Historic carvings to be displayed in Kodiak and Anchorage
The Alutiiq Museum in Kodiak, Alaska, has partnered with a French museum to display an extensive collection of Alutiiq ceremonial masks collected by a French anthropologist, Alphonse Pinart, in the late 1800’s. The collection will be on view at the Alutiiq Museum from May 24 to Sept. 26, followed by a showing at the Anchorage Museum from mid-October 2008 to early January 2009. The Anchorage display will coincide with the 2008 Alaska Federation of Natives Conference.
“Giinaquq – Like A Face” will feature 34 wooden masks and a bird-shaped feast bowl collected from villages around the Kodiak archipelago. The exhibition, six years in planning, will highlight the cultural meaning of these historic carvings as well as their beauty.
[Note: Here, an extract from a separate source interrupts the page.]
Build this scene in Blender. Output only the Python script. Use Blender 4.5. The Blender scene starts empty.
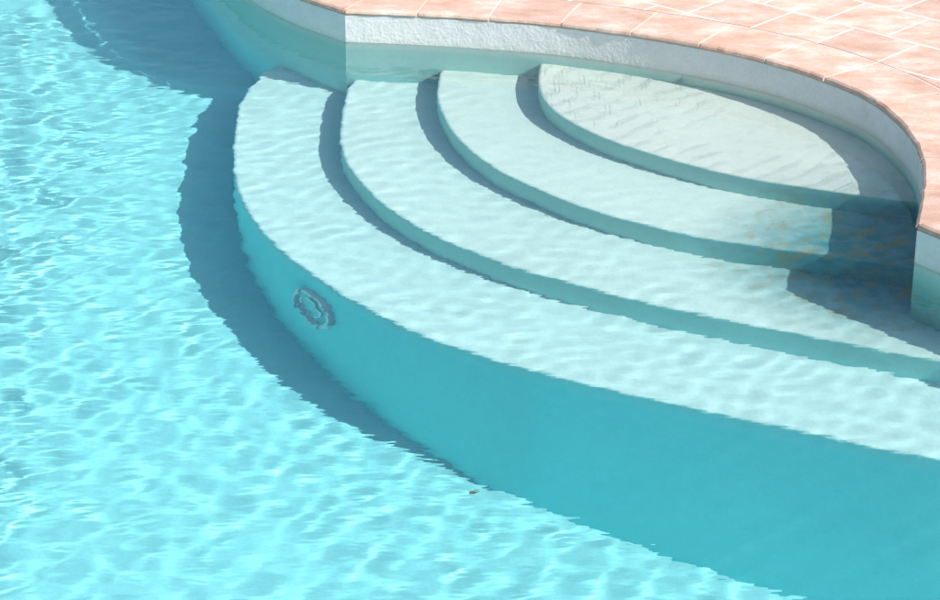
import bpy, bmesh, math, random
import numpy as np
from mathutils import Vector
random.seed(3); rng=np.random.default_rng(5)
S=bpy.context.scene
# ---------------- camera (balcony view, 8 m from the middle of the steps)
DIST=8.0; EL=math.radians(24.5)
cd=bpy.data.cameras.new("camera"); cam=bpy.data.objects.new("camera",cd)
S.collection.objects.link(cam); S.camera=cam
cam.location=(0,-DIST*math.cos(EL),DIST*math.sin(EL)); cam.rotation_euler=(math.radians(90)-EL,0,0)
cd.sensor_width=36; cd.lens=92.9; cd.clip_end=2000
# ---------------- plan of the pool, metres, water level z=0
ZW=0.12
def pts(s):
    a=[float(x)/1000 for x in s.split(",")]; return list(zip(a[::2],a[1::2]))
wl=pts("-2112,6482,-1665,5131,-1366,4265,-1105,3532,-928,3158,-742,2893,-535,2680")
wa=pts("-535,2680,-128,2625,296,2529,545,2435,788,2316,1023,2175,1247,1987,1421,1783,1547,1574,1620,1309,1644,1067,1627,817,1580,579,1517,309")
wb=pts("1517,309,1636,163,1878,-107,2249,-523")
zs=[-.13,-.31,-.49,-.67]
noses=[pts("302,2544,284,2315,299,2096,362,1896,511,1660,695,1476,875,1329,1089,1197,1443,1048,1659,970"),
 pts("-129,2597,-138,2312,-111,2076,-52,1827,78,1527,266,1273,483,1060,695,910,905,800,1216,684,1580,552"),
 pts("-528,2578,-536,2197,-516,1863,-452,1600,-325,1301,-149,1038,109,779,321,625,528,492,797,346,1059,220,1330,89,1566,-9,1726,-40,1872,25,1963,213"),
 pts("-916,2958,-983,2646,-984,2260,-950,1826,-877,1473,-755,1144,-628,922,-449,661,-246,428,-69,275,170,111,434,-33,754,-194,1064,-337,1364,-476,1542,-547,1778,-619,2027,-622,2228,-506")]
corner=(1.536,.788); landc=(1.136,1.647)
def cr(P,n=10):
    P=[np.array(p,float) for p in P]; P=[2*P[0]-P[1]]+P+[2*P[-1]-P[-2]]; out=[]
    for i in range(1,len(P)-2):
        a,b,c,d=P[i-1:i+3]
        for k in range(n):
            t=k/n
            out.append(.5*((2*b)+(-a+c)*t+(2*a-5*b+4*c-d)*t*t+(-a+3*b-3*c+d)*t**3))
    out.append(P[-2]); return out
def nlink(nt,a,b): nt.links.new(a,b)
def mat(name):
    m=bpy.data.materials.new(name); m.use_nodes=True; return m,m.node_tree,m.node_tree.nodes["Principled BSDF"]
def obj(name,verts,faces,m=None,parent=None,smooth=False):
    me=bpy.data.meshes.new(name); me.from_pydata([tuple(v) for v in verts],[],faces); me.update()
    o=bpy.data.objects.new(name,me); S.collection.objects.link(o)
    if m: me.materials.append(m)
    if parent: o.parent=parent
    if smooth:
        for p in me.polygons: p.use_smooth=True
    return o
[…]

The objects will be mounted in individual display cases, and arranged around a full-sized cutaway model of a qasqi – an Alutiiq ceremonial building.
“These masks have been viewed as art objects for many years, it’s time to illustrate their place in Alutiiq society,” said exhibition organizer and Alutiiq Museum executive director Sven Haakanson, Jr. “We want people to understand that they are not just beautiful carvings, but part of an Alutiiq tradition of recording and sharing history. During festivals, our people used masks to tell stories, to pass information about events and beliefs to others. Each mask had its own song, created by the carver to help tell its story.”
Songs associated with some of the masks, recorded by Pinart and recently retranslated by Alutiiq Elders working with Haakanson and University of Alaska linguist Jeff Leer, will accompany the exhibition’s displays.
Owned by the Château Musée, a municipal museum in northern France, the Pinart collection has not been extensively exhibited. Recent displays in France have begun to share the rare ethnographic objects, but have been beyond the reach of most Alaskans. Collaboration between Kodiak’s Alutiiq Museum and France’s Château Musée brings a selection of Pinart’s mask collection to the United States for exhibition. The show will provide Alaskans with access to a little known piece of their cultural history and reunite Alutiiq people with the magnificent work of their ancestors.